Pour reprendre le contrôle des prix énergétiques, fermons la Title Transfer Facility

Peu de sources, en dehors de notre lettre, ont dénoncé ce mécanisme clé de l’inflation des prix de l’énergie : la Bourse de gaz naturel à Amsterdam, ou Title Transfer Facility (TTF, voir AS 27/22). Les gouvernements européens gardent une véritable omerta sur ses opérations, n’en mentionnant que des aspects secondaires dans les discussions sur les coûts.

Toutefois, le silence a été rompu par le quotidien italien Il Fatto Quotidiano (considéré par beaucoup comme l’organe interne du parti Cinq Étoiles), dans un article du journaliste Andrea di Stefano, un militant contre l’utilisation des hydrocarbures. Il écrit : « La TTF est un casino légalisé où un très petit nombre d’opérateurs (…) déterminent le sort de millions d’entreprises et de centaines de millions de citoyens européens. Selon tous les observateurs, le marché d’Amsterdam est très volatile, c’est-à-dire extrêmement sensible aux fluctuations de prix, et peu liquide. Il suffit de considérer qu’au total, les contrats à terme qui sont négociés peuvent porter sur environ 250 millions de MWh par mois, c’est-à-dire la valeur moyenne de la consommation réelle de toute l’UE, alors que normalement, un système de couverture à terme représente quelques multiples du produit sous-jacent (par exemple, le pétrole). » (En d’autres termes, très peu d’acteurs sont impliqués.)

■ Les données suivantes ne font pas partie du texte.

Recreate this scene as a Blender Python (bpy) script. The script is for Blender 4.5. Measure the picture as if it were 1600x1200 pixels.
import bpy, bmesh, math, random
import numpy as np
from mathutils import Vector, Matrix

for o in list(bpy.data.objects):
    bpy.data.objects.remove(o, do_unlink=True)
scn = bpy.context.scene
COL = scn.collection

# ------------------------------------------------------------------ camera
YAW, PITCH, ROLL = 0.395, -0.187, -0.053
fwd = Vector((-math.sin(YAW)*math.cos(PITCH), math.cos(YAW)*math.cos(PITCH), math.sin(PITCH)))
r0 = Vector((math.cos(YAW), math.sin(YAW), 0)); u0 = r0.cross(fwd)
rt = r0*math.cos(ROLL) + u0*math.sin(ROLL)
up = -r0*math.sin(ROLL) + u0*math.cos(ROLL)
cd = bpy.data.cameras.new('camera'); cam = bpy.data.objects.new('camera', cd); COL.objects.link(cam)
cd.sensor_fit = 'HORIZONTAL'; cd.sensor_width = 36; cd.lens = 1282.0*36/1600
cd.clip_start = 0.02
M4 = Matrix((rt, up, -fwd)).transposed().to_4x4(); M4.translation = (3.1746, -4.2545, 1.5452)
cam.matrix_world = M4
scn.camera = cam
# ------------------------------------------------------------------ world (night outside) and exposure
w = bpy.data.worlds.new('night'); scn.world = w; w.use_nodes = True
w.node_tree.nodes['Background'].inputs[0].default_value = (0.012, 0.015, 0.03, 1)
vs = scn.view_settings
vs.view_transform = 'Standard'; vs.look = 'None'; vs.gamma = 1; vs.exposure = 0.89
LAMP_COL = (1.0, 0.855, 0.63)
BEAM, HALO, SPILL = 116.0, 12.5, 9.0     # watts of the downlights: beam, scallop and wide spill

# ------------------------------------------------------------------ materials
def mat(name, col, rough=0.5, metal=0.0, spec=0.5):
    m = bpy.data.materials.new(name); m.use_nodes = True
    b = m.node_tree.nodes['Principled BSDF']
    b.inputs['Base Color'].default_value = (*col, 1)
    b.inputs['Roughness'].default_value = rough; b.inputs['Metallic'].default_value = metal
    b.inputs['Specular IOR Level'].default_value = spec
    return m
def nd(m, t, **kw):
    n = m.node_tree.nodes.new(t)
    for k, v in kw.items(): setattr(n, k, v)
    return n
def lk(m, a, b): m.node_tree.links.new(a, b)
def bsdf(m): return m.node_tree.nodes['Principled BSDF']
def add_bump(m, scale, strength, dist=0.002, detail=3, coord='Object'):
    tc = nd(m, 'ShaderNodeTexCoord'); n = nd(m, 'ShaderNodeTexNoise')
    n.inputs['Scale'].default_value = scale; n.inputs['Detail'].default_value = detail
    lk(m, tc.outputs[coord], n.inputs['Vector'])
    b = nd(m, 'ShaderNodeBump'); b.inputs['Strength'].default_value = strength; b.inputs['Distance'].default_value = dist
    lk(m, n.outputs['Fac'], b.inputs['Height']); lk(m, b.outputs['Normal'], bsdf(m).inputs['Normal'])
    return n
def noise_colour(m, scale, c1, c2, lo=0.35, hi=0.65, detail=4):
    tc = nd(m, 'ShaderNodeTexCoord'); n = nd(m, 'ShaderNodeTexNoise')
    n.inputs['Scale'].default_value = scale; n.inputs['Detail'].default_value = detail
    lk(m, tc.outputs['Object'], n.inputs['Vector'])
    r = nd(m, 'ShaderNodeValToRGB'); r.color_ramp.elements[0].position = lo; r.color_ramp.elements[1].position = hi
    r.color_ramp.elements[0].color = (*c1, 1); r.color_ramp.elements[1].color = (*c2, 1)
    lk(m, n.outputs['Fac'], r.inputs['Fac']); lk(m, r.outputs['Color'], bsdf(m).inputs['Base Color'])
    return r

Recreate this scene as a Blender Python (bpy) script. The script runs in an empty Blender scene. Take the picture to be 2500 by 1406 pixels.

La première forte augmentation des prix, poursuit di Stefano, « s’est produite après la fin de la pandémie, précisément en raison des positions baissières des grands négociants (Trafigura, Gunvor et Glencore en tête) : lorsque la reprise est devenue évidente, les prix ont évolué à la hausse et, par conséquent, ils ont été contraints de fermer les opérations en rachetant des contrats de gaz. Cela a alimenté la demande de titres à terme qui avaient été vendus auparavant à découvert, ce qui a fait grimper encore plus les prix. » En dépit de vives protestations de la part de différentes catégories d’opérateurs, écrit-il, « ni la Commission européenne ni aucune autre autorité ne sont intervenues et n’ont enquêté sur la dynamique à l’origine de la distorsion des prix ».

Dans le cadre actuel de l’économie de guerre, explique di Stefano, certains profitent beaucoup de la volatilité de la TTF. On a des traders en énergie et de grandes sociétés, mais aussi un pays comme la Norvège, qui détient désormais 25 % du marché européen, suivie par les Etats-Unis avec le gaz liquéfié, puis en troisième position, le gaz russe.

Ce que l’article ne dit pas, c’est que pour fermer le casino, on devrait appliquer à la TTF les mesures de la loi Glass-Steagall. Cela permettrait de faire baisser la demande artificielle d’énergie pour la ramener au niveau de la demande réelle, et donc d’en réduire le prix.